Information shown:
○ ○ ○ ○
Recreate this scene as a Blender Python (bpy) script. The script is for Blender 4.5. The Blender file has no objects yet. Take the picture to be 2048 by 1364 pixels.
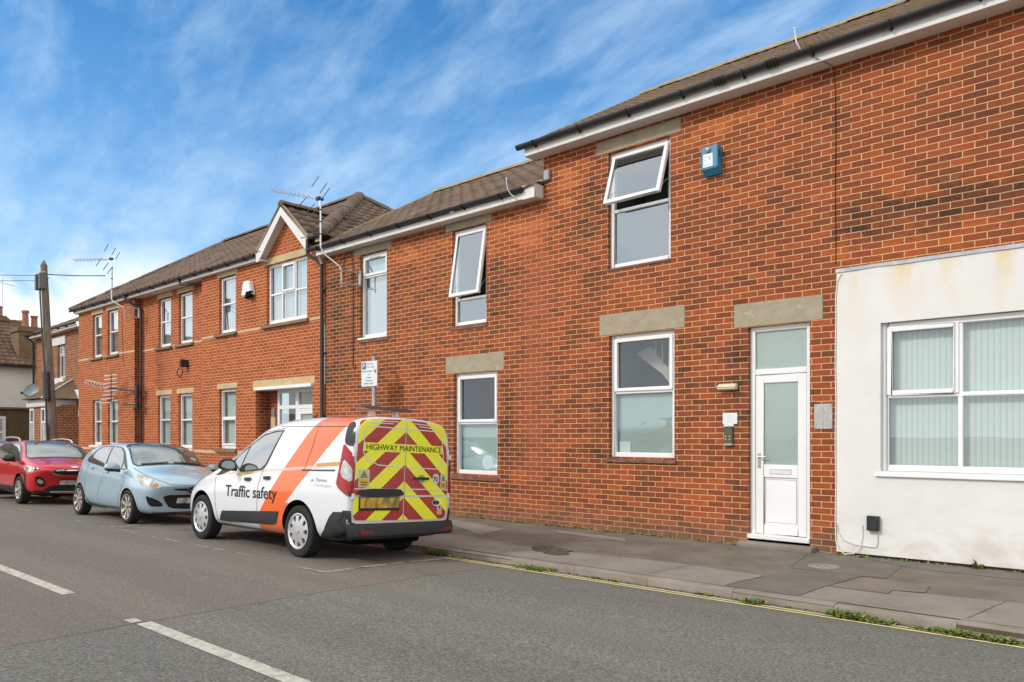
import bpy, bmesh, math, random
from mathutils import Vector, Matrix, noise
from mathutils.bvhtree import BVHTree
R=math.radians; PI=math.pi
S=bpy.context.scene; COL=S.collection
random.seed(7)

# ------------------------------------------------------------------ camera
cam=bpy.data.objects.new('camera',bpy.data.cameras.new('camera')); COL.objects.link(cam)
cam.location=(0,-9.3,1.38); cam.rotation_euler=(R(90),0,R(42.198))
cam.data.sensor_width=36; cam.data.lens=1545/2048*36; cam.data.shift_y=(872-682)/2048
cam.data.clip_end=2000; cam.data.clip_start=.05
S.camera=cam

# ------------------------------------------------------------------ object helpers
def tag(o,label=None,cat=None,group=None,kind=None):
    if label: o['label']=label
    if cat: o['category']=cat
    if group: o['group']=group
    if kind: o['kind']=kind
    return o
def empty(name,loc,label,cat,group=None,rot=(0,0,0),parent=None):
    o=bpy.data.objects.new(name,None); COL.objects.link(o); o.location=loc; o.rotation_euler=rot
    o.empty_display_size=.1
    if parent: o.parent=parent
    return tag(o,label,cat,group)
class MB:
    def __init__(s): s.v=[]; s.f=[]; s.m=[]; s.sm=[]
    def face(s,pts,mi=0,sm=False):
        b=len(s.v); s.v+= [tuple(p) for p in pts]; s.f.append(tuple(range(b,b+len(pts)))); s.m.append(mi); s.sm.append(sm)
    def box(s,x0,x1,y0,y1,z0,z1,mi=0,M=None):
        if x0>x1:x0,x1=x1,x0
        if y0>y1:y0,y1=y1,y0
        if z0>z1:z0,z1=z1,z0
        p=[(x0,y0,z0),(x1,y0,z0),(x1,y1,z0),(x0,y1,z0),(x0,y0,z1),(x1,y0,z1),(x1,y1,z1),(x0,y1,z1)]
        if M: p=[tuple(M@Vector(q)) for q in p]
        b=len(s.v); s.v+=p
        for q in ((3,2,1,0),(4,5,6,7),(0,1,5,4),(1,2,6,5),(2,3,7,6),(3,0,4,7)):
            s.f.append(tuple(b+i for i in q)); s.m.append(mi); s.sm.append(False)
    def tube(s,pts,r,n=8,mi=0,caps=True):
        pts=[Vector(p) for p in pts]; rr=r if isinstance(r,(list,tuple)) else [r]*len(pts)
        b=len(s.v); up=None
        for i,p in enumerate(pts):
            t=(pts[min(i+1,len(pts)-1)]-pts[max(i-1,0)]).normalized()
            if up is None: up=Vector((0,0,1)) if abs(t.z)<.9 else Vector((1,0,0))
            a=t.cross(up)
            if a.length<1e-4: a=t.cross(Vector((0,1,0)))
            a.normalize(); c=a.cross(t); up=c
            for k in range(n):
                th=2*PI*k/n; q=p+(a*math.cos(th)+c*math.sin(th))*rr[i]; s.v.append(tuple(q))
        for i in range(len(pts)-1):
            for k in range(n):
                k2=(k+1)%n; s.f.append((b+i*n+k,b+i*n+k2,b+(i+1)*n+k2,b+(i+1)*n+k)); s.m.append(mi); s.sm.append(True)
        if caps:
            s.f.append(tuple(b+k for k in range(n))[::-1]); s.m.append(mi); s.sm.append(False)
            e=b+(len(pts)-1)*n; s.f.append(tuple(e+k for k in range(n))); s.m.append(mi); s.sm.append(False)
    def lathe(s,prof,n=32,axis='y',M=None,mi=0,sm=True):
        b=len(s.v)
        for (r,h) in prof:
            for k in range(n):
                th=2*PI*k/n; c,d=r*math.cos(th),r*math.sin(th)
                p=(c,h,d) if axis=='y' else (c,d,h)
                if M: p=tuple(M@Vector(p))
                s.v.append(p)
        for i in range(len(prof)-1):
            for k in range(n):
                k2=(k+1)%n; s.f.append((b+i*n+k,b+i*n+k2,b+(i+1)*n+k2,b+(i+1)*n+k)); s.m.append(mi); s.sm.append(sm)
    def prism(s,poly,a0,a1,axis='y',mi=0):
        def P(u,v,a): return (u,a,v) if axis=='y' else ((a,u,v) if axis=='x' else (u,v,a))
        n=len(poly); b=len(s.v)
        s.v+=[P(u,v,a0) for u,v in poly]+[P(u,v,a1) for u,v in poly]
        s.f.append(tuple(range(b,b+n))); s.f.append(tuple(range(b+2*n-1,b+n-1,-1))); s.m+=[mi,mi]; s.sm+=[False,False]
        for i in range(n):
            j=(i+1)%n; s.f.append((b+i,b+n+i,b+n+j,b+j)); s.m.append(mi); s.sm.append(False)
    def sphere(s,c,r,n=12,mi=0):
        prof=[(max(1e-4,r*math.sin(PI*i/8)),-r*math.cos(PI*i/8)) for i in range(9)]
        s.lathe(prof,n,'z',Matrix.Translation(c),mi)
    def build(s,name,mats,parent=None,recalc=True,bevel=0):
        me=bpy.data.meshes.new(name)
        off=Vector((0,0,0))
        if parent is not None and parent.get('_w') is not None: off=Vector(parent['_w'])
        me.from_pydata([tuple(Vector(p)-off) for p in s.v],[],s.f)
        if not isinstance(mats,(list,tuple)): mats=[mats]
        for m in mats: me.materials.append(m)
        me.polygons.foreach_set('material_index',s.m); me.polygons.foreach_set('use_smooth',s.sm)
        if recalc:
            bm=bmesh.new(); bm.from_mesh(me); bmesh.ops.remove_doubles(bm,verts=bm.verts,dist=1e-5)
            bmesh.ops.recalc_face_normals(bm,faces=bm.faces)
            if bevel: bmesh.ops.bevel(bm,geom=[e for e in bm.edges if len(e.link_faces)==2 and e.calc_face_angle(0)>.5],offset=bevel,segments=2,affect='EDGES',clamp_overlap=True)
            bm.to_mesh(me); bm.free()
        try: me.set_sharp_from_angle(angle=R(35))
        except Exception: pass
        me.update()
        o=bpy.data.objects.new(name,me); COL.objects.link(o)
        if parent is not None: o.parent=parent
        return o
def pieces(mb,name,mats,parent,**k):
    """every loose piece of mb becomes an object of its own"""
    key={}; par=list(range(len(mb.v)))
    def find(i):
        while par[i]!=i: par[i]=par[par[i]]; i=par[i]
        return i
    for i,v in enumerate(mb.v):
        q=tuple(round(c,4) for c in v)
        if q in key: par[find(i)]=find(key[q])
        else: key[q]=i
    for f in mb.f:
        for a in f[1:]: par[find(a)]=find(f[0])
    grp={}
    for n_,f in enumerate(mb.f): grp.setdefault(find(f[0]),[]).append(n_)
    out=[]
    for g_ in grp.values():
        m=MB()
        for n_ in g_: m.face([mb.v[a] for a in mb.f[n_]],mb.m[n_],mb.sm[n_])
        out.append(m.build(name,mats,parent,**k))
    return out
def root(name,loc,label,cat,group=None):
    """an Empty at loc whose children are written in world coordinates"""
    o=empty(name,loc,label,cat,group); o['_w']=tuple(loc); return o
def unw():
    for o in bpy.data.objects:
        if '_w' in o: del o['_w']
def sub(o,parent):   # make part o a holder for sub-parts that are written in the same coordinates
    if parent.get('_w') is not None: o['_w']=parent['_w']
    return o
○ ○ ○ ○
Required work: Copy every line of the data that holds the string "scene".

Exercise solution:
Recreate this scene as a Blender Python (bpy) script. The script is for Blender 4.5. The Blender file has no objects yet. Take the picture to be 2048 by 1364 pixels.
S=bpy.context.scene; COL=S.collection